De Luca jr vuole una poltrona, i democrat pronti a dire di no

Piero De Luca e il padre Vincenzo in pressing sui democrat per la presidenza di una commissione alla Camera: nel Pd, però, il clima è incandescente

CASERTA (Diego Semola) – Il figlio del governatore è alla ricerca di un posto. Fallito il tentativo di entrare nel governo, sia quello presieduto da Giuseppe Conte sia quello di Mario Draghi, Piero De Luca non si dà per vinto. Anzi. Il deputato del Pd ha messo nel mirino la presidenza della commissioni parlamentare di cui fa parte dal 2018, quella agli Affari Europei, di cui è già capogruppo per il suo partito. Punta ora alla promozione. Dal 2018 ad oggi la commissione è stata presieduta da Sergio Battelli, deputato del M5S di Roma tra i più accaniti sostenitori di Conte e della necessità del patto giallorosso.

In ogni caso, con la nuova maggioranza di governo e i tanti cambi di casacca di queste settimane, non è esclusa una revisione un po’ di tutte le presidenze. A quanto pare, anche questa volta, De Luca jr dovrà rinunciare alle sue pretese. Altre logiche governano la politica romana, e big importanti come Dario Franceschini non vogliono incrinare i rapporti con i grillini con ‘dispetti’ di questo genere.

Soprattutto se ci sarà bisogno di rinnovare, in ottobre, la presidenza della Camera, che potrebbe essere lasciata da Roberto Fico in caso di candidatura a sindaco di Napoli. Ma è l’azione del nuovo segretario Enrico Letta ad aver fermato sul nascere tutte le pretese di parlamentari e senatori. Ieri il leader democrat ha di fatto ‘dimesso’ i capigruppo Andrea Marcucci e Graziano Delrio, lanciando due donne (al Senato è in pole Roberta Pinotti, già ministro della Difesa e fedelissima proprio di Franceschini). L’estromissione di Marcucci, turborenziano restato nel partito e stratega del passaggio di due senatori di Italia Viva nelle fila del Pd proprio ieri, è un avvertimento lanciato da Letta a tutto il partito democratico d’Italia: niente sabotaggi, decido io. Che il rapporto tra il governatore e il nuovo segretario non sia dei migliori è noto a tutti.

Bisognerà capire, adesso, se lo Sceriffo sceglierà la strada del confronto e del dialogo o proseguire nella ormai eterna battaglia contro il Nazareno, aperta durante l’era di Nicola Zingaretti e finora mai terminata. Tornando al primogenito del Presidente della Regione, su di lui pesa dunque il doppio veto di Pd e M5S. Fonti romane, poi, riferiscono che potrebbe addirittura perdere la carica di capogruppo in commissione Affari Costituzionali.
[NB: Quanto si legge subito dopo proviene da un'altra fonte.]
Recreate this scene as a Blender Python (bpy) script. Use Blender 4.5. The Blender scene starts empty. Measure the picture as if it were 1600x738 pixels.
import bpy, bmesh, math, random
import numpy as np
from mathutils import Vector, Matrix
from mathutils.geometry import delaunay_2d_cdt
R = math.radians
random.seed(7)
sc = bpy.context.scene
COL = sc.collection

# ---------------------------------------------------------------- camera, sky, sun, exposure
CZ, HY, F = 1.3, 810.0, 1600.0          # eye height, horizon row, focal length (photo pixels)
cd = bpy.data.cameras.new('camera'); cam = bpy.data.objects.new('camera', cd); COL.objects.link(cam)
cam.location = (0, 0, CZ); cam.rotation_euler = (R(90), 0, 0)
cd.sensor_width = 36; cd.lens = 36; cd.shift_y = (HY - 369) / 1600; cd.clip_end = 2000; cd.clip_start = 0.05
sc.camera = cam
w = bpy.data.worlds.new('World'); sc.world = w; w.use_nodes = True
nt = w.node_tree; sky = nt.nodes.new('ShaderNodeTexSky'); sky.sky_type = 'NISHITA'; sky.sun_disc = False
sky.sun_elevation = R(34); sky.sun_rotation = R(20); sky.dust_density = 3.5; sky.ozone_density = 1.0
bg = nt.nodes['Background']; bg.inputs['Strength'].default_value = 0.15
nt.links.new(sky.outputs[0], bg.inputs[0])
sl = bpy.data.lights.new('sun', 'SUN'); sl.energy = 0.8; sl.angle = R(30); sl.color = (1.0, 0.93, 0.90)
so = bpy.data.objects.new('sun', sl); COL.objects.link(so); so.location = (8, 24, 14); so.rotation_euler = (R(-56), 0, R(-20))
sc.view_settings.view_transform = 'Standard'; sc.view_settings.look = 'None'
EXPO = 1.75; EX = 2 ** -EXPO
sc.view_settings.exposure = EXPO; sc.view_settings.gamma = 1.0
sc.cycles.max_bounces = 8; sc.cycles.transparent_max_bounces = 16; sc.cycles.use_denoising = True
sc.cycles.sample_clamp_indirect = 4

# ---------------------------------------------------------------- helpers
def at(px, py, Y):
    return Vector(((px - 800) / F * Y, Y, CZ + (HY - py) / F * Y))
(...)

Il cambio ai vertici di tutto il gruppo in aula, secondo la grammatica politica parlamentare, impone una revisione di tutte le sottocariche nelle commissioni e sottocommissioni. Ad esempio Brando Benifei, capodelegazioni del Pd all’Europaralmento, si è formalmente dimesso (è stato poi riconfermato il giorno stesso alla presenza dello stesso Letta). E’ una prassi che per ora non si è riprodotta alla Camera e al Senato, dove i gruppi sono a trazione ex renziana. Con l’insediamento delle due nuove capigruppo, però, nulla è più dato per scontato. Anche perché De Luca jr, a Roma, non può contare sull’appoggio di nessun campano. Il deputato Lello Topo non è certo un alleato del governatore, anzi. Paolo Siani è lontano dalle logiche partitiche, è una figura tecnica. Gli altri eletti in Campania sono nomi nazionali, Marco Minniti e Valeria Fedeli. Il deputato Piero dovrà farcela con le sue forze.